“Ik denk niet dat ik ooit een huis zal kopen”, zeg ik – met gevoel voor drama – tegen mijn vader. We zitten aan de bar, knieën opgevouwen. We hebben het over hypotheken, hoge huren door het toilet spoelen en al dat soort gezellige onderwerpen.
“Ik denk dat het tijd wordt om het huwelijk voor economische redenen terug te brengen”, grap ik. “We gaan weer helemaal terug naar toen. Een maatje, iemand om de hypotheek mee te delen, én een spannende affaire ernaast.”
Mijn vader denkt even na en lacht dan. “Wellicht geen slecht plan.”
Ik geloof niet dat ik geschikt ben voor zo’n dubbelleven, maar het moge duidelijk zijn: op het rooskleurige plaatje dat de jaren negentig ons voorschotelden, kunnen millennials (laat staan de jongere generaties) allang niet meer rekenen. Je moet daar niet te lang in blijven hangen – heeft geen zin, denk ik – maar verdrietig of boos maakt het soms wel.
Wie hard werkt, gaat er lang niet altijd op vooruit. Dat is niet nieuw, wél dat het voor bijna iedereen geldt. We gaan er steeds vaker op achteruit, zelfs.
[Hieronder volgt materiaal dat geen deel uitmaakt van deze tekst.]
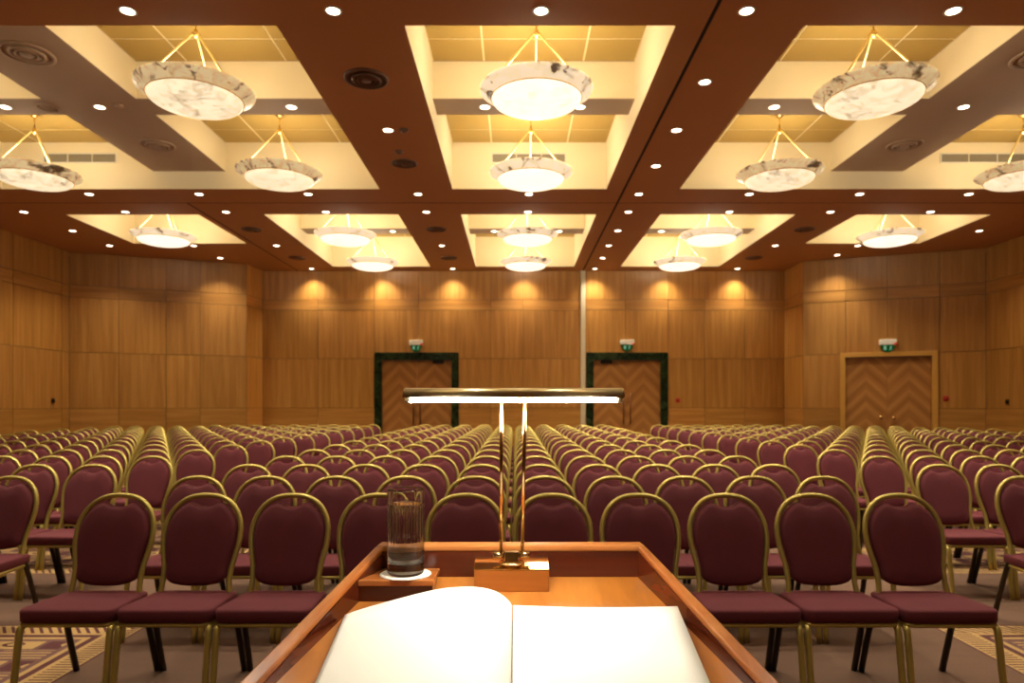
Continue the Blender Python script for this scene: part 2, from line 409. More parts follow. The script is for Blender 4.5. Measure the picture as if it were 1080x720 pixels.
# back wall (faces -Y): go from left to right => room on the right => front=-1
bl = -6.66
wall('wall_back', (bl, YB), (7.09, YB), [x-bl for x in (-5.2, -3.72, -2.55, -.65, .2, 1.72, 1.87, 2.9, 4.03, 5.0, 6.05)],
     hole=[(-3.64-bl, -1.56-bl, 2.72), (1.94-bl, 3.95-bl, 2.72)], front=-1, base=1.0)
wall('wall_back_left', (XL, 15.77), (-6.75, 17.15), [1.0, 2.0, 2.75], front=-1, base=.93)
wall('wall_return_left', (-6.75, 17.15), (-6.66, YB), [], front=-1, base=1.15)  # raised tint paints the light this return catches into its veneer
wall('wall_return_right', (7.09, YB), (7.08, 16.80), [], front=-1, base=1.1)  # tint raised like the left return, caught light put into the colour
LR = math.hypot(10.6-7.08, 16.80-15.38)
wall('wall_back_right', (7.08, 16.80), (XR, 15.38), [.95, 1.83, 2.9], hole=[(.90, 2.78, 2.62)], front=-1, base=.85)
wall('wall_left', (XL, YF), (XL, 15.77), [1.5*k for k in range(1, 14)], front=-1, base=.9)
wall('wall_right', (XR, 15.38), (XR, YF), [1.5*k for k in range(1, 14)], front=-1, base=.8)
wall('wall_front', (XR, YF), (XL, YF), [1.7*k for k in range(1, 13)], front=-1, base=.9)

# small steps: the middle field stands 4 cm proud, with a white partition profile at the ceiling track
st = MB(); st.box((1.72, YB-.05, 0), (1.845, YB+.02, Z1)); o = st.build('trim_1', 'wall_strip', bevel=.006); o['kind'] = 'structure'

def double_door(name, ox, oy, ang, w, zt, fw, frame_mat, closer_side, knob=False, floor_z=0):
    """opening centred on ox,oy, facing -Y when ang=0; w outer width, zt outer top"""
    root = MB(); hw = w/2; y0, y1 = -.05, .12
    root.box((-hw, y0, 0), (-hw+fw, y1, zt)); root.box((hw-fw, y0, 0), (hw, y1, zt)); root.box((-hw+fw, y0, zt-fw), (hw-fw, y1, zt))
    r = root.build(name, frame_mat, bevel=.006); r.location = (ox, oy, 0); r.rotation_euler = (0, 0, ang); r['kind'] = 'structure'
    iw = hw-fw; top = zt-fw
    for sx in (-1, 1):
        b = MB(); a, c = (-iw+.004, -.003) if sx < 0 else (.003, iw-.004); cx = (a+c)/2; z0, z1 = .008, top-.012
        b.box((a, .055, z0), (c, .10, z1))
        q = [(a, .0545, z0), (c, .0545, z0), (c, .0545, z1), (a, .0545, z1)]
        b.quad(q, 0, [(p[0]-cx, p[2]) for p in q])
        leaf = b.build('door_leaf', 'chevron', r)
        h = MB()
        if knob:
            T = Matrix.Translation((sx*.13, .054, 1.10+.05)) @ Matrix.Rotation(PI/2, 4, 'X')
            h.lathe([(.0, .0), (.035, 0), (.035, .008), (.014, .012), (.014, .035), (.04, .045), (.046, .06), (.04, .076), (.02, .084), (0, .085)], 20, 0, T=T)
            h.build('door_knob', 'bright_brass', leaf)
        else:
            x = sx*.09; h.tube([(x, .052, .95), (x, .0, .95), (x, .0, 1.75), (x, .052, 1.75)], .02, 8)
            h.build('door_handle', 'bronze', leaf)
    if closer_side:
        b = MB(); x = closer_side*(iw*.62); b.box((x-.15, .0, top-.10), (x+.15, .056, top-.02)); b.tube([(x+.1*closer_side, .0, top-.02), (x-.15*closer_side, -.04, top-.012)], .012, 6)
        b.build('door_closer', 'dark_metal', r)
    return r
double_door('door_1', -2.60, YB, 0, 2.22, 2.83, .19, 'marble', 1)
double_door('door_2', 2.945, YB, 0, 2.15, 2.83, .19, 'marble', -1)
dv = Vector((XR-7.08, 15.38-16.80)).normalized(); dc = Vector((7.08, 16.80))+dv*1.84
a3 = math.atan2(dv.y, dv.x)
double_door('door_3', dc.x, dc.y, a3, 2.03, 2.70, .11, 'door_case', 0, knob=True)

# ------------------------------------------------------------------ wall fittings
def exit_sign(x, y, z, ang, label):
    e = empty('exit_sign', (x, y, z), ang)
    b = MB(); b.box((-.18, -.10, .0), (.18, 0, .13)); b.build('housing', 'white_plastic', e, bevel=.012)
    b = MB(); n = 16; pts = []
    for k in range(n+1):
        a = PI+PI*k/n; pts.append((.145*math.cos(a), .20*math.sin(a)*(.85)))
    lo = [(p[0], -.062, p[1]) for p in pts]; hi = [(p[0], -.038, p[1]) for p in pts]
    b.quad(lo); b.quad(hi[::-1])
    for k in range(n): b.quad([lo[k+1], lo[k], hi[k], hi[k+1]])
    b.quad([lo[0], lo[-1], hi[-1], hi[0]])
    p = b.build('sign_plate', 'exit_green', e)
    for sx in (-1, 1):   # pale running figure beside a pale door
        g = MB(); X = sx*.06; q = -.0635
        if sx < 0: g.box((X-.03, q, -.115), (X+.03, q+.002, -.02))
        else:
            g.lathe([(0, 0), (.012, 0), (.012, .002), (0, .002)], 12, T=Matrix.Translation((X, q+.002, -.028)) @ Matrix.Rotation(PI/2, 4, 'X'))
            for (p0, p1) in (((X, -.04), (X-.008, -.08)), ((X-.008, -.08), (X+.02, -.12)), ((X-.008, -.08), (X-.03, -.115)), ((X, -.045), (X+.028, -.065)), ((X, -.045), (X-.028, -.06))):
                g.tube([(p0[0], q, p0[1]), (p1[0], q, p1[1])], .008, 6)
        g.build('pictogram', 'exit_pale', p)
    g = MB(); g.lathe([(0, 0), (.028, 0), (.028, .02), (0, .03)], 12, T=Matrix.Translation((.15, -.10, .02)) @ Matrix.Rotation(PI/2, 4, 'X')); g.build('indicator_light', 'led_red', e)
    tag(e, label, 'exit sign', 'exit signs above the doors'); return e
exit_sign(-2.61, YB, 3.02, 0, 'white and green exit sign above the left green-framed door')
exit_sign(2.94, YB, 3.03, 0, 'white and green exit sign above the green-framed door right of centre')
exit_sign(dc.x-.0, dc.y, 2.86, a3, 'white and green exit sign above the plain wooden double door at right')
def button(x, y, z, ang, label, m='red_plastic', r=.05):
    b = MB(); T = Matrix.Rotation(PI/2, 4, 'X'); b.box((-r*1.1, -.02, -r*1.1), (r*1.1, 0, r*1.1), 0); b.lathe([(0, 0), (r*.7, 0), (r*.7, .02), (0, .024)], 16, 0, T=Matrix.Translation((0, -.02, 0)) @ T)
    o = b.build('call_point', m, bevel=.004); o.location = (x, y, z); o.rotation_euler = (0, 0, ang); tag(o, label, 'alarm button')
button(4.29, YB, 1.57, 0, 'small red fire alarm button on the back wall beside the green-framed door')
p = Vector((7.08, 16.80))+dv*3.02; button(p.x, p.y, 1.60, a3, 'small red fire alarm button right of the plain wooden double door')
button(XL, 15.2, 1.55, PI/2, 'small dark wall socket on the left side wall near the corner', 'dark_metal', .045)
button(XR, 14.7, 1.52, -PI/2, 'small dark wall socket on the right side wall near the corner', 'dark_metal', .045)

def vent(x0, x1, y, label):
    e = empty('air_vent', ((x0+x1)/2, y, CZ+3.94)); w = (x1-x0)/2; h = .17
    b = MB(); b.box((-w, -.012, 0), (w, 0, .02)); b.box((-w, -.012, h-.02), (w, 0, h)); b.box((-w, -.012, .02), (-w+.02, 0, h-.02)); b.box((w-.02, -.012, .02), (w, 0, h-.02))
    for k in (-1/3, 1/3): b.box((w*k-.008, -.010, .02), (w*k+.008, 0, h-.02))
    b.build('frame', 'white_trim', e)
    s = MB(); s.box((-w+.02, -.003, .02), (w-.02, -.001, h-.02))
    for k in range(8):
        z = .03+k*.0165; s.quad([(-w+.02, -.009, z), (w-.02, -.009, z), (w-.02, -.002, z+.010), (-w+.02, -.002, z+.010)])
    s.build('louvre', 'grey_grille', e); tag(e, label, 'air vent', 'wall vents inside the coffers')
vent(-7.72, -6.52, 11.17, 'slatted vent on cream far side of the leftmost ceiling recess')
vent(-.39, .83, 11.17, 'slatted vent behind the second centre chandelier')
vent(6.95, 8.35, 11.17, 'slatted vent on cream far side of the rightmost ceiling recess')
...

Ook als je ouders een ruim koophuis hadden, is de kans groot dat jij dat niet krijgt.
‘Ik mis het leven dat ik dacht dat we misschien zouden gaan leiden’, twittert Elizabeth F. Cohen, hoogleraar politicologie op de Syracuse University in New York, begin vorige week. Zonder enige uitleg op welk verlies ze precies doelt, krijgt ze vooral emotionele reacties van twintigers en dertigers.
Zo vlak voor de Amerikaanse verkiezingen spreken ze hun angst uit over rechtsextremisme, de haperende economie en de wankele rechtstaat. Ze schrijven over klimaatverandering en het rouwen om plekken die onomkeerbaar veranderd zijn. ‘Ik weet niet hoe ik mijn tweejarige straks ga vertellen dat we de wereld verwoest hebben toen hij nog in mijn buik zat’, schrijft iemand. Natuurlijk gaat het ook over torenhoge studieschulden, en het gebrek aan vooruitzicht op een vast contract of een huis dat van jou is.
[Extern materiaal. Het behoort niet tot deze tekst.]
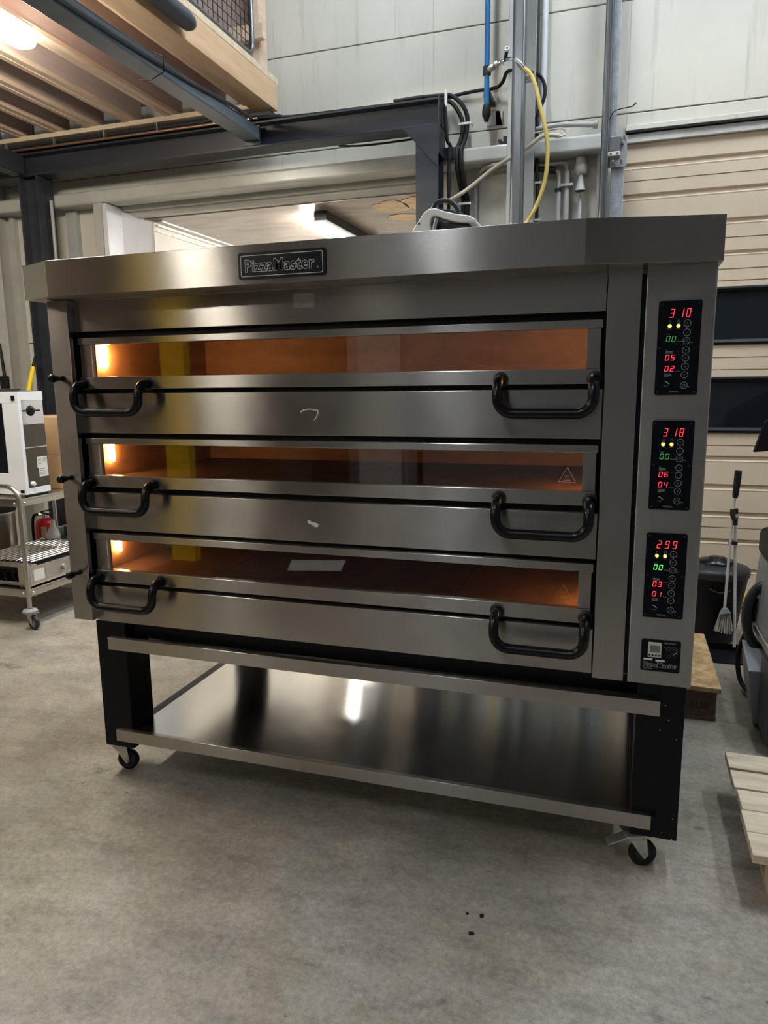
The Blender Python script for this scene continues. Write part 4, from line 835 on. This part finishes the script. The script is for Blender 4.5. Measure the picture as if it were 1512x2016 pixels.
MB().tube(smoothpts([(-1.80, 1.93, 0.42), (-1.79, 1.93, 0.437), (-1.68, 1.93, 0.437), (-1.67, 1.93, 0.42)], 4), 0.007, 8).build('grip', 'dark_plastic', tb)
bo = thing('spray_bottle', (-1.86, 1.80, 0.36), 'white plastic bottle standing at the back of the roller grill', 'bottle')
MB().lathe([(0.042, 0.361), (0.045, 0.37), (0.043, 0.385), (0.028, 0.42), (0.014, 0.445), (0.014, 0.455)], (-1.86, 1.817, 0), 'z', 24).build('bottle_body', 'white_plastic', bo)
MB().lathe([(0.015, 0.452), (0.015, 0.475), (0.012, 0.478)], (-1.86, 1.817, 0), 'z', 16).build('cap', 'white_enamel', bo)
ex = thing('fire_extinguisher', (-2.22, 2.13, 0), 'red fire extinguisher with blue and white label behind the trolley', 'fire extinguisher')
MB().lathe([(0.062, 0.0), (0.070, 0.012), (0.070, 0.36), (0.062, 0.395), (0.040, 0.415), (0.025, 0.42)], (-2.22, 2.13, 0), 'z', 28).build('cylinder', 'red', ex)
MB().lathe([(0.0708, 0.20), (0.0708, 0.262)], (-2.22, 2.13, 0), 'z', 28).build('blue_band', 'blue_label', ex)
MB().lathe([(0.0706, 0.08), (0.0706, 0.20)], (-2.22, 2.13, 0), 'z', 28).build('white_label', 'white_plastic', ex)
MB().box(-2.19, -2.15, 2.056, 2.062, 0.29, 0.37).build('inspection_tag', 'pale_wood', ex)
MB().tube([(-2.22, 2.13, 0.418), (-2.22, 2.13, 0.455)], 0.018, 12).tube([(-2.22, 2.13, 0.44), (-2.255, 2.11, 0.45)], 0.009, 8).build('valve', 'chrome', ex)
MB().obox((-2.19, 2.12, 0.475), (0.055, -0.01, 0.012), (0, 0.01, 0), (0, 0, 0.005)).obox((-2.19, 2.12, 0.452), (0.055, -0.01, -0.004), (0, 0.01, 0), (0, 0, 0.004)).build('lever', 'black', ex)
MB().tube(smoothpts([(-2.25, 2.11, 0.45), (-2.29, 2.10, 0.43), (-2.305, 2.10, 0.33), (-2.295, 2.10, 0.15)], 5), 0.010, 8).build('hose', 'black', ex)
bb = thing('steel_drum', (-2.30, 1.86, 0), 'tall shiny stainless steel drum at the left edge behind the trolley', 'drum')
MB().lathe([(0.12, 0), (0.125, 0.01), (0.125, 0.52), (0.130, 0.53), (0.125, 0.54), (0.11, 0.54)], (-2.24, 1.72, 0), 'z', 32).build('drum_body', 'cart_steel', bb)
MB().lathe([(0.132, 0.54), (0.132, 0.565), (0.11, 0.575), (0.0, 0.58)], (-2.24, 1.72, 0), 'z', 32).build('lid', 'rubber', bb)
yp = thing('yellow_pole', (-2.44, 1.80, 0), 'bright yellow pole with dark tip leaning against the left dark column behind the trolley', 'pole')
MB().tube([(-2.438, 1.80, 0.0), (-2.262, 2.20, 1.475)], 0.016, 10).build('shaft', 'yellow', yp)
MB().tube([(-2.262, 2.20, 1.475), (-2.252, 2.222, 1.56)], [0.012, 0.006], 10).build('tip', 'black', yp)
pb = thing('hanging_pouch', (-2.77, 2.44, 1.3), 'black pouch hanging on the wall column at the left edge', 'pouch')
MB().box(-2.80, -2.735, 2.42, 2.455, 1.29, 1.42).build('pouch_body', 'rubber', pb, bevel=0.008)
MB().tube([(-2.77, 2.445, 1.42), (-2.785, 2.45, 1.56), (-2.79, 2.455, 1.66)], [0.012, 0.010, 0.004], 8).build('strap', 'rubber', pb)

# ================================================================ RIGHT SIDE
B = thing('waste_bin', (2.15, 2.03, 0), 'black round waste bin with shiny lid beside the ribbed door', 'bin')
MB().lathe([(0.095, 0.0), (0.105, 0.01), (0.150, 0.345), (0.152, 0.36)], (2.145, 2.05, 0), 'z', 36).build('bin_body', 'black', B)
MB().lathe([(0.157, 0.345), (0.160, 0.37), (0.155, 0.385), (0.10, 0.405), (0.085, 0.405)], (2.145, 2.05, 0), 'z', 36).build('rim', 'dark_plastic', B)
MB().lathe([(0.088, 0.405), (0.086, 0.418), (0.045, 0.424), (0.04, 0.435), (0.0, 0.437)], (2.145, 2.05, 0), 'z', 30).build('lid', 'handle', B)
MB().tube(smoothpts([(2.10, 1.905, 0.30), (2.15, 1.897, 0.285), (2.20, 1.905, 0.30)], 5), 0.004, 8).build('bail', 'dark_plastic', B)
K = thing('dustpan_pole', (2.21, 1.80, 0), 'long grey pole of the dustpan standing upright in front of the black bin', 'dustpan')
MB().tube([(2.225, 1.85, 0.03), (2.190, 1.86, 0.66)], 0.0075, 10).build('pole', 'alu', K)
MB().tube([(2.190, 1.86, 0.64), (2.188, 1.86, 0.72)], 0.011, 10).tube([(2.188, 1.85, 0.685), (2.188, 1.845, 0.69)], 0.014, 10).build('joint', 'dark_plastic', K)
MB().box(2.165, 2.205, 1.845, 1.865, 0.545, 0.56).build('clip', 'dark_plastic', K)
dp = MB().box(2.10, 2.34, 1.68, 1.86, 0.0, 0.006).box(2.10, 2.34, 1.855, 1.863, 0, 0.04).box(2.10, 2.106, 1.68, 1.86, 0, 0.03).box(2.334, 2.34, 1.68, 1.86, 0, 0.03)
dp.build('pan', 'black', K)
br_ = thing('broom', (2.17, 1.82, 0.1), 'small broom with pale grey bristles and black grip leaning by the bin', 'broom')
MB().tube([(2.168, 1.845, 0.215), (2.173, 1.845, 0.72), (2.180, 1.845, 0.80)], 0.0065, 10).build('pole', 'alu', br_)
MB().tube([(2.178, 1.845, 0.775), (2.179, 1.845, 0.79), (2.183, 1.845, 0.86), (2.184, 1.845, 0.905)], [0.011, 0.014, 0.016, 0.016], 12).build('grip', 'rubber', br_)
MB().tube([(2.172, 1.842, 0.72), (2.173, 1.84, 0.69), (2.182, 1.838, 0.665)], [0.013, 0.012, 0.010], 10).build('swivel', 'dark_plastic', br_)
MB().add([(2.148, 1.835, 0.195), (2.196, 1.835, 0.205), (2.196, 1.865, 0.205), (2.148, 1.865, 0.195), (2.160, 1.838, 0.222), (2.182, 1.838, 0.224), (2.182, 1.862, 0.224), (2.160, 1.862, 0.222)], [(0, 1, 2, 3), (4, 5, 6, 7), (0, 1, 5, 4), (1, 2, 6, 5), (2, 3, 7, 6), (3, 0, 4, 7)]).build('head', 'grey_plastic', br_)
bs = MB()
for i in range(26):
    u = i/25; x = 2.150+u*0.045; bs.tube([(x, 1.85+0.008*math.sin(i*2.3), 0.197), (x+(u-0.6)*0.035, 1.85+0.014*math.sin(i*1.7), 0.105+0.012*math.sin(i*3.1))], [0.0025, 0.004], 5)
bs.build('bristles', 'bristle', br_)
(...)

Uit angst om door een boomer neergesabeld te worden als luie avocado-eter, houden mijn (dertigplus-)vrienden en ik gesprekken over het laatste liever onder elkaar. Natuurlijk, we zijn blij met wat we hebben: een (gedeeld) dak boven ons hoofd, een leuke baan, soms een relatie of een huisdier. Maar stiekem hadden we iets meer verwacht. Bij het allerkleinste flatje zou een makelaar ons weglachen, en ook wie een partner heeft verwachtte niet hun hele hebben en houwen te investeren in een fletse jaren zeventigwoning.
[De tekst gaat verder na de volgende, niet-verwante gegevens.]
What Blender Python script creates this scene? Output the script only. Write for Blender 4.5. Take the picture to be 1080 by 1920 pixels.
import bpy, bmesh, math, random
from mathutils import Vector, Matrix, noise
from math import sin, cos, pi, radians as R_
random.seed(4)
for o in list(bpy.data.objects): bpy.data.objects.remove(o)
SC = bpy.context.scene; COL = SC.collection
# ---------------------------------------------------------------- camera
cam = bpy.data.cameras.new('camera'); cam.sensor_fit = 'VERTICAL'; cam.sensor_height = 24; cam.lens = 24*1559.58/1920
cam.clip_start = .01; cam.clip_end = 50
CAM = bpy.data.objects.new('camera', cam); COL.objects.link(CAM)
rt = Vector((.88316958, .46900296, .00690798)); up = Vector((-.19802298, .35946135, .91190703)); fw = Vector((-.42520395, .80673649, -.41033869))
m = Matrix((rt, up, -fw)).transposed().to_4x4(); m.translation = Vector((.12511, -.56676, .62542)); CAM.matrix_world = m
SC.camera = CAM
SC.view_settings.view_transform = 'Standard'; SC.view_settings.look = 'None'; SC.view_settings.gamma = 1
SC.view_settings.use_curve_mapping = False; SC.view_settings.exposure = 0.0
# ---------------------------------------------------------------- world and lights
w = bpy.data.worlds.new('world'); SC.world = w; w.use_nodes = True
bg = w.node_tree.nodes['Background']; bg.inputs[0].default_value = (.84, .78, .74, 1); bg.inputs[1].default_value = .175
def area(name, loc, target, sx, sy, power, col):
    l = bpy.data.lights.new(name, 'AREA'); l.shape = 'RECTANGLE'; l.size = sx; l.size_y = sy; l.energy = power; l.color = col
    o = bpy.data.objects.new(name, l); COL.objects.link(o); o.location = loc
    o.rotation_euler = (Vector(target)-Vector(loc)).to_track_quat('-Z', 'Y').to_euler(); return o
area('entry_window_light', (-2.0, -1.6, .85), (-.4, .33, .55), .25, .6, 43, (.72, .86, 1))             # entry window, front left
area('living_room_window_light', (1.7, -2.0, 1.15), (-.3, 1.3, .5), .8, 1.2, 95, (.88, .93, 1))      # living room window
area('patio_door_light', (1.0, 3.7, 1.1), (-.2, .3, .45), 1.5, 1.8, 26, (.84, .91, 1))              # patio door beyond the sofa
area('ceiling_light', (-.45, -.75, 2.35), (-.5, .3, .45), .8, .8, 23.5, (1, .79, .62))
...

Leven in dit tijdperk is zo één grote les in omgaan met teleurstellingen én in nederigheid. Een samenleving die enigszins goed en eerlijk in elkaar zit, blijkt alles behalve vanzelfsprekend. Het kan al snel in de soep lopen door zaken die niet binnen onze controle liggen. Maar ook door de keuzes die we maken.
In het stemhokje, bijvoorbeeld.
Waar hebben wij, waar heb ikzelf, recht op? Als ik die vraag probeer te beantwoorden, moet ik soms denken aan wat ze tegen deze zesjarige driftkikker zeiden als ik weer eens “dat is van mij!” brulde. “Doe je ogen eens dicht.” Wat ik dan zag – niets, behalve m’n eigen lijf – dát was van mij.
Misschien wel de beste voorbereiding op een toekomst die je (helaas) niet kunt claimen – maar hopelijk wel een beetje kunt veranderen.